Good point and a much better glass is half full than my pessimistic self :) Tone is very much lost in internet land. When someone says "How can a 11% market decline have you worried, get over it."

Or something like that. It can come off as negative or preachy but you are right it can also be, I've seen this before and you will be fine.
 
Bro, I am down 27% on a 100% equities portfolio. I own a rental, and have been pushing money in every week. This too shall pass.
 
I've read from one long-term analyst that the typical intra-year market dip is 14%. That is in a typical year, year after year. All this fretting seems over-wrought.

Now the mess in bonds is another matter...they are way worse than any normal drop and dropping at the same time as a stock correction.
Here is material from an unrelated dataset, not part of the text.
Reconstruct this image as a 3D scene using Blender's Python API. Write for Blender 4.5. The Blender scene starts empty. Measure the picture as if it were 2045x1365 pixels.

The SPY drop has been masking just how bad the drop has been. While the SP 500 weighted index is down 16.8%, the average SP 500 stock is down 24%, and two-thirds of the SP 500 stocks have fallen more than 16.8%.

The Nasdaq is down 26%. Looking at FAANGM, Amazon, Meta (Google), and Netflix are all down more than 40%. (And Netflix, ugh). As someone who's largest holding is Apple and also owns a decent slug of Microsoft, I am concerned that the generals are being shot one by one.

I'm too lazy, but looking at other indexes (e.g. Russell 2000) shows similar carnage. This drawdown started 1Q 21, it is only recently where it has spread to more of the bread and butter stocks. As I alluded to above, first the front line soldiers are shot, but eventually the war comes to the generals who are no longer safe investments. That is where we are now.
 
I have about a year’s expenses in cash. 60:40 asset allocation. Almost all index funds. I have some oil stocks, as that was my dad’s occupation and he was almost all in the one stock. That stock is $35 over its previous all time high, and 2.5x the value when I inherited in 2009. If we need more cash we’ll sell some of the oil stocks.

Expenses are down despite inflation: not much travel and we’re done with home renovation for now.